Lily Tomlin’s performance in writer-director Paul Weitz’s Grandma doesn’t just hint at that idea; it lives in it. The movie gets off to a shaky start, working too hard to establish the unrepentant prickliness of Tomlin’s character, a widowed poet named Elle. But it gradually settles and deepens into something nuanced and moving, a character study that’s not so much about aging, specifically, as it is about the great and awful process of getting to know yourself.
Grandma opens with a breakup, a rather vicious one: The seventy-ish Elle is calling it quits with a younger woman who we quickly ascertain is her girlfriend. It’s the sort of breakup where, believing you know where a relationship is headed, you drive the knife in further and deeper than you need to, preemptively wounding your partner more than he or she could ever hurt you. The girlfriend, Olivia (Judy Greer), stands dumbstruck. As Elle’s tirade escalates, we learn that the two have been seeing each other for only four months, but that Elle has always known the age difference would eventually become a problem. We learn that although she’s been writing poetry lately, she’s been lazy about getting it published.
This is just the beginning of the tart, subterranean grandeur that Tomlin, who has always been a marvelous actress but who hasn’t had a leading role in nearly thirty years, brings to Grandma. She fills out the role like a tree spreading its branches and roots, though she brings a superb lightness to it, too: Elle’s acidity often has a comic kick; for her, wisecracks aren’t just a defense mechanism, but a means of surviving the worst.
And she needs those wisecracks, perhaps now more than ever: Her granddaughter, Sage (Julia Garner), shows up on her doorstep, announcing that she’s pregnant and needs $600 for an abortion. Sage is so ethereal-looking you almost can’t quite believe she could conceive a human child; with her halo of pale-blond curls, she’s like an Arthur Rackham fairy. But she’s all too human, and Elle, after briefly berating her for her carelessness, agrees to help, even though she’s low on funds herself. The two pile into Elle’s car, a bumptiously elegant 1955 Dodge Royal, in search of the money.
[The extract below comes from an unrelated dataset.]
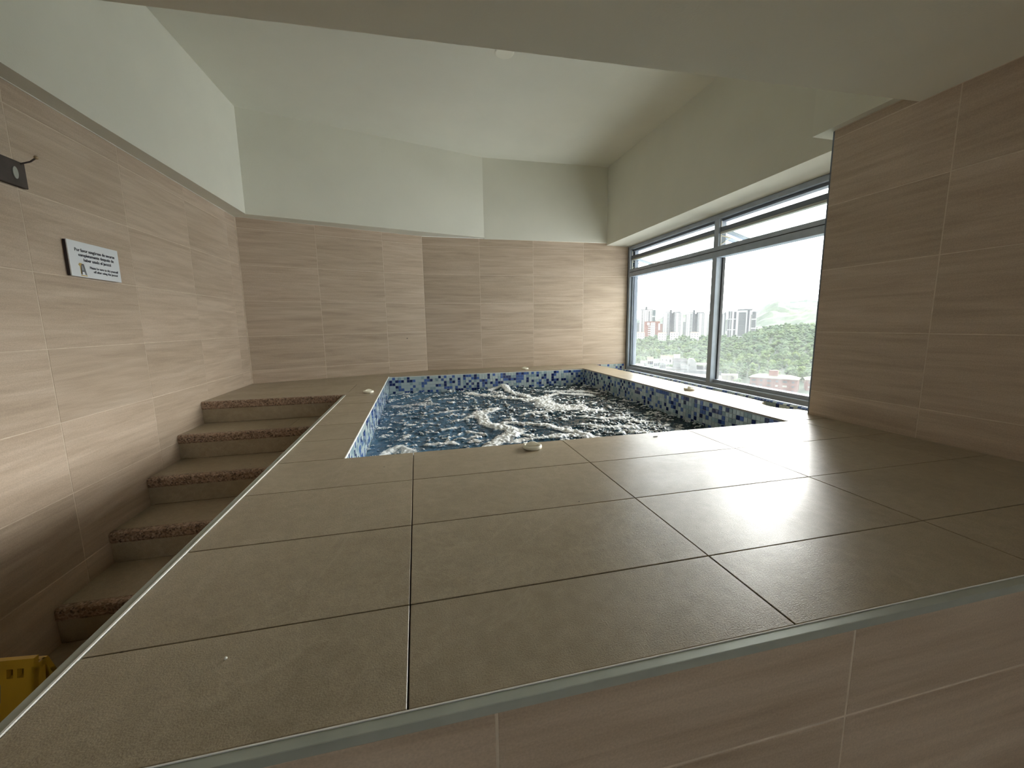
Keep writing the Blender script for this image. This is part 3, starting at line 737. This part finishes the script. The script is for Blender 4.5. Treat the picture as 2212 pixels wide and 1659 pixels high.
flat('left_stroke', [(-0.011, 0.020), (-0.004, 0.022), (-0.008, -0.022), (-0.0155, -0.022)], 'grey_print')
flat('right_stroke', [(-0.004, 0.024), (0.006, 0.024), (0.0165, -0.022), (0.008, -0.022), (-0.001, 0.012)], 'grey_print')
flat('shine', [(-0.002, 0.016), (0.002, 0.018), (0.004, -0.003), (-0.004, -0.006)], 'grey_print_light')
flat('crossbar', [(-0.008, -0.004), (0.004, -0.004), (0.006, -0.010), (-0.009, -0.010)], 'grey_print')
flat('gold_base', [(-0.017, -0.024), (0.018, -0.024), (0.018, -0.028), (-0.017, -0.028)], 'gold')

# ------------------------------------------------------------------ coat rack at the left edge
ck = tag(empty('coat_rack', (XL + 0.001, 1.75, 1.065)), 'dark wooden hook rail with pale oval plate high on the left wall', 'coat rack')
b = MB(); b.box(0, 0.016, -0.30, 0.262, -0.046, 0.046); b.build('board', 'dark_wood', ck, bevel=0.0015)
for yc in (0.215, -0.05):
    b = MB(); pts = [(0.0105 * math.cos(t), 0.0215 * math.sin(t)) for t in [2 * math.pi * k / 24 for k in range(24)]]
    b.prism(pts, 0, 0.003); pl = b.build('oval_plate', 'brushed_pale', ck, mtx=frame_mtx((0.016, yc, 0.0), (0, 1, 0), (0, 0, 1)))
    b = MB(); b.tube((0.014, yc + 0.03, 0.040), (0.042, yc + 0.037, 0.052), 0.003, 8); b.tube((0.042, yc + 0.037, 0.052), (0.058, yc + 0.040, 0.066), 0.003, 8)
    hk = b.build('hook', 'dark_wood', ck)
    b = MB(); b.lathe([(0, -0.007), (0.005, -0.005), (0.007, 0), (0.005, 0.005), (0, 0.007)], (0.060, yc + 0.040, 0.069), 14); b.build('tip', 'brass_tip', hk, smooth=True)

# ------------------------------------------------------------------ yellow folding floor sign at the foot of the stairs
fs_ = tag(empty('folding_floor_sign', (-1.165, 1.20, ZF), math.radians(-7)), 'yellow plastic folding floor sign standing in the dark stair foot at the left edge', 'floor sign')
HS, WS = 0.545, 0.175
def spanel(name, y_top, y_bot, boxes, m, dy=0.0):
    b = MB()
    for x0_, x1_, z0_, z1_, th in boxes:
        fy_ = lambda z: y_bot + (y_top - y_bot) * z / HS + dy
        b.add([(x0_, fy_(z0_), z0_), (x1_, fy_(z0_), z0_), (x1_, fy_(z0_) + th, z0_), (x0_, fy_(z0_) + th, z0_), (x0_, fy_(z1_), z1_), (x1_, fy_(z1_), z1_), (x1_, fy_(z1_) + th, z1_), (x0_, fy_(z1_) + th, z1_)], BF)
    return b.build(name, m, fs_)
T_ = 0.012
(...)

During this road trip, the thorny map of family resentments is laid out. Sage doesn’t dare tell her distracted businesswoman mother, Judy (played with both sharpness and subtlety by Marcia Gay Harden), about the pregnancy. Elle isn’t speaking to Judy, either — the two have had a falling-out. What’s more, all three women are still in mourning for Violet, Elle’s longtime partner, Judy’s mom, and Sage’s other grandmother: She died not so long ago, after suffering through an illness. Grandma is a multigenerational story in which men are side players, though they’re not completely negligible. In one of the movie’s finest and most piercing scenes, Elle and Sage seek out one of Elle’s old friends, who, it turns out, was at one time something more. Karl (Sam Elliott) is happy enough to see Elle, but he’s puzzled, too. What follows is part tender reconciliation, part brutal showdown. It’s also a point of reckoning for Elle, who has a seemingly endless ability to inflict damage on other people. Elle seems not to care that she has caused pain, and yet she betrays, in the smallest of ways, that she does. She’s a woman who is 1,000 percent herself and could perhaps use a little dilution.